Courtesy of Maggie Layman

Maggie Layman’s experience in exploration has never been that of a solitary searcher, out on her own in the wilderness. Instead, Layman, who is vice-president of exploration for Osisko Development and is at the helm of the company’s flagship Cariboo gold project, is a big believer in teamwork, collaboration and diversity.

Layman hopes to use her position to create change and make the industry more diverse. “I definitely feel that women in our organization feel [that] I may be easier to approach because I am a woman,” she explained. “I can use that sort of influence... to address challenges and create change within my role. That’s why it’s important to have women in senior roles in the industry: so they can make the industry a better and easier place for women to work.”
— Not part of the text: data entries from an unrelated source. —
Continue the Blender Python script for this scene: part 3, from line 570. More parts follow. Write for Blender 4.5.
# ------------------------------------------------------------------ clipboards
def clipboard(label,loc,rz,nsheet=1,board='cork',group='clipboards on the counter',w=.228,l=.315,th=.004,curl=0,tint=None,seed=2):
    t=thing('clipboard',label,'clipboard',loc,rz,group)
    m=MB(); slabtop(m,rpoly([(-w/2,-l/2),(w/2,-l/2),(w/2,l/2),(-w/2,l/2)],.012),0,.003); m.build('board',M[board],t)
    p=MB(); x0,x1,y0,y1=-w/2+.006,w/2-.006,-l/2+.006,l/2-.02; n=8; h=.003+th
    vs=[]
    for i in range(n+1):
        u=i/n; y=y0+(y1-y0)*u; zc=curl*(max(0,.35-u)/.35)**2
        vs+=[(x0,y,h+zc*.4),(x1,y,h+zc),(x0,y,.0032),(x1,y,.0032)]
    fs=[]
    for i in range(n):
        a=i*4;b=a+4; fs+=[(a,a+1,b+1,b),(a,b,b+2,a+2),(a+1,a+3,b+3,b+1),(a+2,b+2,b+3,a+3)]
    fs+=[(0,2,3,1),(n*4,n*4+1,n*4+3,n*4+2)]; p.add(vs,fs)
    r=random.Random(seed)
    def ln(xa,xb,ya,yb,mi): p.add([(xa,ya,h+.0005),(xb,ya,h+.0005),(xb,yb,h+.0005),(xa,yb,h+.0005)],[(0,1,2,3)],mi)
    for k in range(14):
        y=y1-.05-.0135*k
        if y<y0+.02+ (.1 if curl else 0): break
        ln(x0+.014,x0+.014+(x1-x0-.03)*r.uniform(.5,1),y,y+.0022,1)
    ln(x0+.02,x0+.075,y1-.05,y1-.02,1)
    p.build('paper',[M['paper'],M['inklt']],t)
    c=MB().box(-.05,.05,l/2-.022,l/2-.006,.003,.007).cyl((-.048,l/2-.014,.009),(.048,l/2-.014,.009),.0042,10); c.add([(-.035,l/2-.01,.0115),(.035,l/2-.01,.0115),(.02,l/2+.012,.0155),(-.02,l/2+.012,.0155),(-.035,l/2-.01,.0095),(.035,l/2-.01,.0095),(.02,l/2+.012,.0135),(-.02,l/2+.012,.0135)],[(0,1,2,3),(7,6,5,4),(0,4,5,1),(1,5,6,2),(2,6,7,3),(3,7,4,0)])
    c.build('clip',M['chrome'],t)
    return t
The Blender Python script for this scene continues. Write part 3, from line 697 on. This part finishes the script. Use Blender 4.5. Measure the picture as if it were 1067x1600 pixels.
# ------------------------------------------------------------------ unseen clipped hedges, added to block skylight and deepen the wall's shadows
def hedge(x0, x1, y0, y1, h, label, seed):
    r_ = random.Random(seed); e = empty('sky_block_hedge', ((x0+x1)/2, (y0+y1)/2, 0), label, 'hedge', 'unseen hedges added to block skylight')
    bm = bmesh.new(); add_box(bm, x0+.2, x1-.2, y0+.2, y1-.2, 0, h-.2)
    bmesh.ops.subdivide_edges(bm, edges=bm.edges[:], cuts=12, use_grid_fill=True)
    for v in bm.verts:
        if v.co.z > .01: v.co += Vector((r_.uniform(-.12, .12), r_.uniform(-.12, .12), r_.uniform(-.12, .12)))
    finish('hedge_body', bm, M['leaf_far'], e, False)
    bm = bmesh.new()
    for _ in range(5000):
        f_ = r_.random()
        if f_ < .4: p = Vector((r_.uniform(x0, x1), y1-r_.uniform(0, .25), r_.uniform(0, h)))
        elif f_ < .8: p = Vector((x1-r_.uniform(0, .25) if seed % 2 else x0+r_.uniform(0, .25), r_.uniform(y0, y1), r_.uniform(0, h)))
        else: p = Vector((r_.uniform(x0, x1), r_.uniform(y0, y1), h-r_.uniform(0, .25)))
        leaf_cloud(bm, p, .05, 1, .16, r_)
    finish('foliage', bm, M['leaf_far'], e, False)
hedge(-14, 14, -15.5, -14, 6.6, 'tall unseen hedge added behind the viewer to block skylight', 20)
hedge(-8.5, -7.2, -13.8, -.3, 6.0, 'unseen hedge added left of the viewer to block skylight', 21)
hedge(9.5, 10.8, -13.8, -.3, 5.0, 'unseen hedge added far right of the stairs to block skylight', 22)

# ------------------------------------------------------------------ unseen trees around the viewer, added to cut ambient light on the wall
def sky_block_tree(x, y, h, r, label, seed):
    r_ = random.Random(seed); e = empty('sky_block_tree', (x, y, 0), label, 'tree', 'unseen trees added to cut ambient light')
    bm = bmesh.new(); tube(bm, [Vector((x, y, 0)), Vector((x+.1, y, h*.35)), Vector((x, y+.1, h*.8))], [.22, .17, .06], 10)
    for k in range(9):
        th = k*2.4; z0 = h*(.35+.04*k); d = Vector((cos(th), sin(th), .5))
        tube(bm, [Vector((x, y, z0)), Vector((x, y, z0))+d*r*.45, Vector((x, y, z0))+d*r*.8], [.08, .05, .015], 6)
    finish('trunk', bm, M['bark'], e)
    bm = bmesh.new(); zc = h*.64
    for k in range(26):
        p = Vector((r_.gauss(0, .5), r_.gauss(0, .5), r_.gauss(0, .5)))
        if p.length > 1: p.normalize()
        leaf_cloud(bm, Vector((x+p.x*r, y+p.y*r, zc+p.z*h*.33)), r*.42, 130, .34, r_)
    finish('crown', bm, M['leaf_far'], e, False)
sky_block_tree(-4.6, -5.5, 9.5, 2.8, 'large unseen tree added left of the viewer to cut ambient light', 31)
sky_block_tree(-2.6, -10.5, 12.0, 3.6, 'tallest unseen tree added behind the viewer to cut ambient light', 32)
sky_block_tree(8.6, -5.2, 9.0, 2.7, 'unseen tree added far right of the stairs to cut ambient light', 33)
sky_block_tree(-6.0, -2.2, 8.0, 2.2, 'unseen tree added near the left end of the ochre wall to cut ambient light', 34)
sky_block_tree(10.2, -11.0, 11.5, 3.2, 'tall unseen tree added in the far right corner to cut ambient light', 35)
Collaboration has been a big component of Layman’s career from the start. After receiving her geological and earth sciences degree from Memorial University of Newfoundland in her hometown of St. John’s, Layman moved to Sudbury. Her new role as a geologist at Vale helped shape her interest in exploration and field work. “Working for a big company like Vale, you learn a lot about the different technologies and you work with diverse teams for exploration and to advance the project,” she explained.

In 2011, Layman moved west, working as a project geologist with Vancouver-based Independence Gold before joining Barkerville Gold Mines, where she joined the Cariboo gold project as the exploration manager. “We were trying to organize a historic database,” she said. “We were working with a consultant to understand the geology model, the drilling and surface and underground mapping. Once we got that geologic model, that’s when we really advanced our drill program [and] had a solid foundation to find a resource and successfully complete a PEA.”

Three years later, she was appointed vice-president of exploration. “I definitely like the ability to work with all of the geologists and defining new targets, getting to go out from time to time, joining them in the field and seeing what they’ve discovered,” Layman said. “[There’s a lot of] variety that I’m exposed to with regards to building that bridge between exploration and mining [in my current role].” 

Since 2015, Layman has also volunteered with the AME Indigenous Relations and Reconciliation Committee, working on an engagement guidebook and an online tool to help companies develop their own engagement plans.

Layman is currently overseeing a feasibility study for Cariboo, which is expected later this year, as well as an environmental assessment and ongoing exploration. The company expects to receive all project permits in 2022.

Layman credits her success to thorough planning. “It’s always good to have a plan and a vision for your project and the company, but also for yourself and the trajectory and path that you think you’re on,” she said. “Make decisions that work towards that plan.”

Layman was recently celebrated as the Young Mining Professionals’ 2021 Eira Thomas award winner. “It was a great honour to win that award this year,” said Layman. “It’s a great testament to the work that’s been done in and around the Cariboo gold project, and it’s really humbling to be recognized by my peers.”